Re: OT - Bird question
gardenchat@hort.net
  • Subject: Re: OT - Bird question
  • From: D* <g*@sbcglobal.net>
  • Date: Tue, 15 Dec 2009 16:25:40 -0800 (PST)

Wish I had an answer for you, but I don't.  Guessing, it either got it self
off track, or some vacationer brought it back and then released it.  In either
case, with winter coming, this isn't a good thing.
 
hope you get a picture.
 
Donna

--- On Tue, 12/15/09, Aplfgcnys@aol.com <Aplfgcnys@aol.com> wrote:


From: Aplfgcnys@aol.com <Aplfgcnys@aol.com>
Subject: [CHAT] OT - Bird question
To: gardenchat@hort.net
Date: Tuesday, December 15, 2009, 12:44 PM


The last time I had a bird question I went to a Birding list and was
given a rather off-putting response  - why didn't I look it up in a good
birding guide?  Since I have practically every birding guide in print (and
some old ones that are no longer in print) and had exhausted my
references, I felt that was a bit unhelpful.  So I am asking my good
friends, in the hopes that one or more of you will have a thought in
the matter. 
We regularly have three kinds of woodpeckers at the feeders - Downys,
Red-Bellies, and Hairys. These come in large numbers.  It is not
uncommon to see five Downys taking turns, or being defensive of, the
suet cake.

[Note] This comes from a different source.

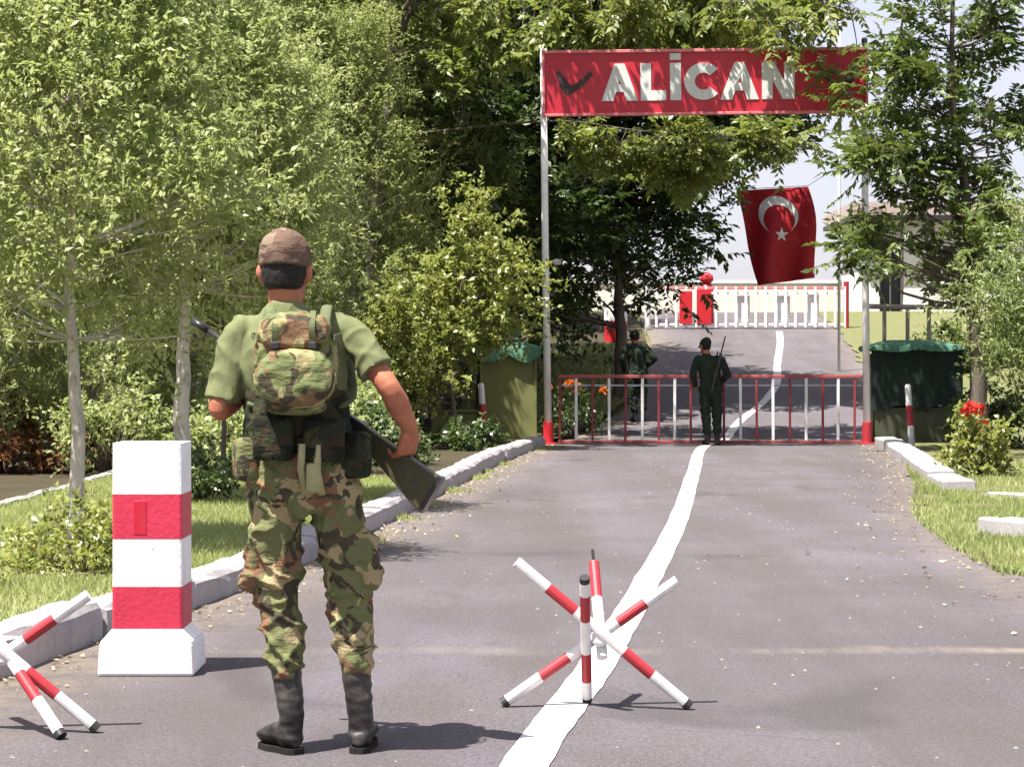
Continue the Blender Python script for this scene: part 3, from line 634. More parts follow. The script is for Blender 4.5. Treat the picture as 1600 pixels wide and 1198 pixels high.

They also eat sunflower hearts from the tube feeder, but that
is not their primary focus.  Several times this fall I have noticed a bird
at the tube feeder that at first glance seemed to be a female Downy, but on
further observation didn't fit.  This bird is the size of a Downy and has
black-and-white markings on the back and head, but a definitely reddish-
brown chest.  Downys have white chests.  My research in the birding
guides at first didn't produce much, but the very excellent Sibley Guide
to Birds has a picture of a Ladder-backed Woodpecker that seems to
fill the bill (no pun intended). I hadn't seen the bird for several daya,
but she
was back today, and with my binocs I could even see the tuft of brownish
feathers at the base of the beak.  The problem with this identification is
that Ladderbacked Woodpeckers are native to the Southwestern deserts.
What would one be doing in the Hudson Valley of New York?